_The exercise_. Print exactly the lines from the first one down to the line that contains "return m, nt, nt.nodes['Principled BSDF']", both included, and skip the pictures.

_Stored data_.
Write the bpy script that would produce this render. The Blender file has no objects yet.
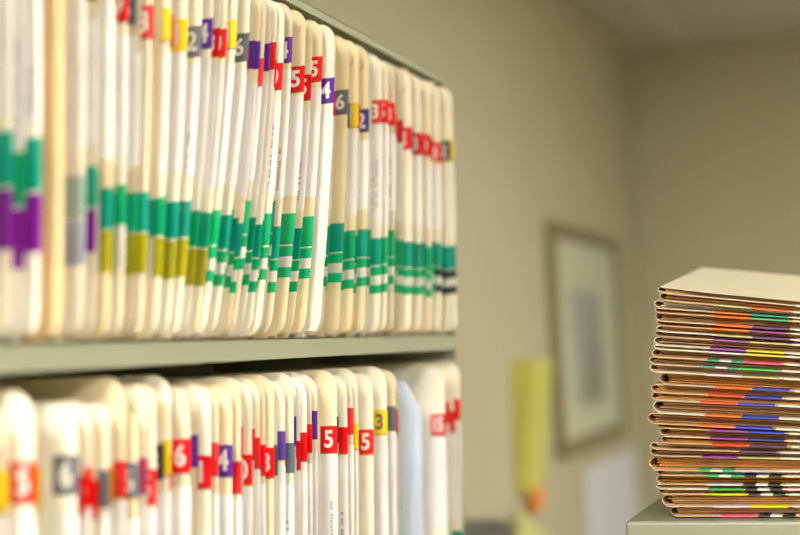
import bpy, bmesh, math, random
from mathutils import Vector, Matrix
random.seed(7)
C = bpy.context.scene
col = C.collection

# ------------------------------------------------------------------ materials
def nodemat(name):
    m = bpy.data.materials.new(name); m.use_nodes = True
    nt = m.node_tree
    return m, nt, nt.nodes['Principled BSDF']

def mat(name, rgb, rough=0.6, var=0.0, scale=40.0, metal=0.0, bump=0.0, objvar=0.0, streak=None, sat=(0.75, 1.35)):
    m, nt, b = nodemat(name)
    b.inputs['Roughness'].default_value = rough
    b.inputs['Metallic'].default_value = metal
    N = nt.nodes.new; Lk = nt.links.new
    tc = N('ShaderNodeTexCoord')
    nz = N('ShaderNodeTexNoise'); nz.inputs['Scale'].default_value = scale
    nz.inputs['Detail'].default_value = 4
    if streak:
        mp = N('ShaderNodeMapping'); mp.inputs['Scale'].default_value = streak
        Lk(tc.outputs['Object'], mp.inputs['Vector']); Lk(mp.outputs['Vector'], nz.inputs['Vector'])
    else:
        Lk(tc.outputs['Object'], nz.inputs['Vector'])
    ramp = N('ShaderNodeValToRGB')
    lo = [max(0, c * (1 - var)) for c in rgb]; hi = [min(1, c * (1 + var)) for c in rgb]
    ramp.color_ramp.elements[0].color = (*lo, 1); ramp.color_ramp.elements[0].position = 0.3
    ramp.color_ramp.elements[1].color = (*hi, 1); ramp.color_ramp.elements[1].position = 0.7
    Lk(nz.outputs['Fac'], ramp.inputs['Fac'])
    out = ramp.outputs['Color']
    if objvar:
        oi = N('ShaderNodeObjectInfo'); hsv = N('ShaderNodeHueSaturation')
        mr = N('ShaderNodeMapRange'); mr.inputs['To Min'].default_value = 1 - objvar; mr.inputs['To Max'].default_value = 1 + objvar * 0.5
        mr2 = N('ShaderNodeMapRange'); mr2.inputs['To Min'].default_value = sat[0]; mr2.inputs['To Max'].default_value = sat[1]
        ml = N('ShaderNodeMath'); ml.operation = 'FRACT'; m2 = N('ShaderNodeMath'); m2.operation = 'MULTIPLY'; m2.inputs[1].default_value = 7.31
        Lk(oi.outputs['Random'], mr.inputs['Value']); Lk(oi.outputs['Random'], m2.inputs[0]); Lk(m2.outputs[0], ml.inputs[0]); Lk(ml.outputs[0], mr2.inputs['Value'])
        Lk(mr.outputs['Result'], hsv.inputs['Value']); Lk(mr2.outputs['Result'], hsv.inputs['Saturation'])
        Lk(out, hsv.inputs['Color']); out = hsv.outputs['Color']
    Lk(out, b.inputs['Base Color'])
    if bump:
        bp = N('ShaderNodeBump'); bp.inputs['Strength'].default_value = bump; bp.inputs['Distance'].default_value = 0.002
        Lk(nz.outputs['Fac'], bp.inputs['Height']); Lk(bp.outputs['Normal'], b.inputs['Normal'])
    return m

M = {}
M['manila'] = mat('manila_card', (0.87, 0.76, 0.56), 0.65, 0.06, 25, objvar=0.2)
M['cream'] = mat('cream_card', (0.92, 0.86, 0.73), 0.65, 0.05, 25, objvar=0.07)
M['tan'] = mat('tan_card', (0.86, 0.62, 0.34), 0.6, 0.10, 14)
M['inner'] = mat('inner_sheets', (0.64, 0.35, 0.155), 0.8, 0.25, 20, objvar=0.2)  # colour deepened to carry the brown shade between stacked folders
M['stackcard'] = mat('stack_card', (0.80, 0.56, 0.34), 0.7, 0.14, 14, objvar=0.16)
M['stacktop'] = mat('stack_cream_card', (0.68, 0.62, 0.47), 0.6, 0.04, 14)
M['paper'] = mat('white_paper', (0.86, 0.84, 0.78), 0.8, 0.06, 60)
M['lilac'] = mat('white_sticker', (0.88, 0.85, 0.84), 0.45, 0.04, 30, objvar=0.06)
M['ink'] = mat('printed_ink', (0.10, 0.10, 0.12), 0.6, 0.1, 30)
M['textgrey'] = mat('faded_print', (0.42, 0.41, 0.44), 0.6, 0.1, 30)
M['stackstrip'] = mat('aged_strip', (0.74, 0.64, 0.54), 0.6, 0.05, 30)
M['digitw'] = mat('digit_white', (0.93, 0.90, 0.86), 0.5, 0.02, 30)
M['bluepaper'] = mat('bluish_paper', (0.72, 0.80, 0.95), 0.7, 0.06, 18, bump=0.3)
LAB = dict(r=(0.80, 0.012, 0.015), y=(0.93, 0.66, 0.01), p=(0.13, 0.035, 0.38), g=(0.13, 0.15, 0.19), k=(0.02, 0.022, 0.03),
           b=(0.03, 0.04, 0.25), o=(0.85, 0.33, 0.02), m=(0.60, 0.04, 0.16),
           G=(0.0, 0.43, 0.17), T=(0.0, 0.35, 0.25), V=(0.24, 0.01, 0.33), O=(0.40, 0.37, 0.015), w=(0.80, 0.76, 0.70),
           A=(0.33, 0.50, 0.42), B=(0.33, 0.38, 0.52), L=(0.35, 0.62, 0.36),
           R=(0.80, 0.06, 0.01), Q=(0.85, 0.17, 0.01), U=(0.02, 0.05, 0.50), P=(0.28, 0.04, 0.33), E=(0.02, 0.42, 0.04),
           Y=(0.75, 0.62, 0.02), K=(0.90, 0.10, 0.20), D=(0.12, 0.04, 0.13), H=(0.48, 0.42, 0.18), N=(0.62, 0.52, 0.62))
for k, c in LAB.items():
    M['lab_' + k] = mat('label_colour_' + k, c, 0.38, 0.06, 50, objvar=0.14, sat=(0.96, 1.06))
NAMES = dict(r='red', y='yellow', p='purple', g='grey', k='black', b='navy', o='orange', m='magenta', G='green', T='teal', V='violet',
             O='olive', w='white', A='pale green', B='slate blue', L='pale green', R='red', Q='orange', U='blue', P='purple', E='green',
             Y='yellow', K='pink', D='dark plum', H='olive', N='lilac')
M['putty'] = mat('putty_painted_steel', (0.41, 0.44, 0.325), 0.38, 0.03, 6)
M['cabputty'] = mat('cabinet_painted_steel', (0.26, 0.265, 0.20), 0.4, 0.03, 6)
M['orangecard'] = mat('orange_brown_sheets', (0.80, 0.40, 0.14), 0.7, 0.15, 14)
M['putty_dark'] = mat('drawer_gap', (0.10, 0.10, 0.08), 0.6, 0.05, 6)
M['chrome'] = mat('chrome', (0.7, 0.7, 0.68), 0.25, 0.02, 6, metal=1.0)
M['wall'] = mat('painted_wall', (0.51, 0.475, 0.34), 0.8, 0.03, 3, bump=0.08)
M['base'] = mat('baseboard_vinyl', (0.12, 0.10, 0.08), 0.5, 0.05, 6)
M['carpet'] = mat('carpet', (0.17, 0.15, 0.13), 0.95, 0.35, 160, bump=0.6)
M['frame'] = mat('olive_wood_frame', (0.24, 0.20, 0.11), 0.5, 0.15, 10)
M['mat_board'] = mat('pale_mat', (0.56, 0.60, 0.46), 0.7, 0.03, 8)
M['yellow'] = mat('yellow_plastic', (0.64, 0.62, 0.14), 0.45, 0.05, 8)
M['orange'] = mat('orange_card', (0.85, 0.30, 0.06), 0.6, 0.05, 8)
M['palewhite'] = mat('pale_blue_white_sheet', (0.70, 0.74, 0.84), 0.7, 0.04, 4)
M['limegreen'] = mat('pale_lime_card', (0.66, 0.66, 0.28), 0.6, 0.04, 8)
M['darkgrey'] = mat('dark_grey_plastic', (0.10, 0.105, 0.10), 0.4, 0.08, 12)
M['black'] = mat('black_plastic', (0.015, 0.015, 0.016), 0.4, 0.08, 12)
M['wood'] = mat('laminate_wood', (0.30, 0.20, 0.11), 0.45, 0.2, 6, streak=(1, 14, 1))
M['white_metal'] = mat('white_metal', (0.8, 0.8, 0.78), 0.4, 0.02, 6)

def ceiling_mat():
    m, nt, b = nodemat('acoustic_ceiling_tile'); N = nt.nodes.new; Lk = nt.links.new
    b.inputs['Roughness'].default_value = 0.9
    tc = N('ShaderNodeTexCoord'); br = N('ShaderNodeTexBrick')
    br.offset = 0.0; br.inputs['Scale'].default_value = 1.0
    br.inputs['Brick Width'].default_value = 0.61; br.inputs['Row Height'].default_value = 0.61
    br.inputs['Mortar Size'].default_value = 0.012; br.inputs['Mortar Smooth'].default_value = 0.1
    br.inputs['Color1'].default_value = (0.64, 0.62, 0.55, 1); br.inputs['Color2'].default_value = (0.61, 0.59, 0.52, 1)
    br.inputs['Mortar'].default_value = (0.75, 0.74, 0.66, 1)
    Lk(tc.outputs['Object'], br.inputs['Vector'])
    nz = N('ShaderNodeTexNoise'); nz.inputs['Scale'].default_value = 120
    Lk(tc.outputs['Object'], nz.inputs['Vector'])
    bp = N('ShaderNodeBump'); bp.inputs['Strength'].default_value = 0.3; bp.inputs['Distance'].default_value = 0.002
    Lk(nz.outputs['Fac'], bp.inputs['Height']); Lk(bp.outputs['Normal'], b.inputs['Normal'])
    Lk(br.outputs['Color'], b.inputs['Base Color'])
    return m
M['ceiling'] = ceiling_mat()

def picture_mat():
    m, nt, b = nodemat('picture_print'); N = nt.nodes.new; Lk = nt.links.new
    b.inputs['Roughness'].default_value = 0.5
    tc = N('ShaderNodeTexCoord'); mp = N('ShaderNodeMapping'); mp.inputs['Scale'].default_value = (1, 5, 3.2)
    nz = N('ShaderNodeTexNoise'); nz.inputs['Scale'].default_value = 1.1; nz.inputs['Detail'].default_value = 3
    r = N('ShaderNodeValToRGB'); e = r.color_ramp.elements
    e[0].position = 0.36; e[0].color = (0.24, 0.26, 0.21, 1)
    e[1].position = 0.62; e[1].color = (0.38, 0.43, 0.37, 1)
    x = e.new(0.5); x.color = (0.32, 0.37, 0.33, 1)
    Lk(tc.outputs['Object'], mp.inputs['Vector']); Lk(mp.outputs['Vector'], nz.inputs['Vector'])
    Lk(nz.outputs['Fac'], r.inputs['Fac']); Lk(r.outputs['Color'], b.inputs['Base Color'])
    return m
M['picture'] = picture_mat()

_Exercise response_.
Write the bpy script that would produce this render. The Blender file has no objects yet.
import bpy, bmesh, math, random
from mathutils import Vector, Matrix
random.seed(7)
C = bpy.context.scene
col = C.collection

# ------------------------------------------------------------------ materials
def nodemat(name):
    m = bpy.data.materials.new(name); m.use_nodes = True
    nt = m.node_tree
    return m, nt, nt.nodes['Principled BSDF']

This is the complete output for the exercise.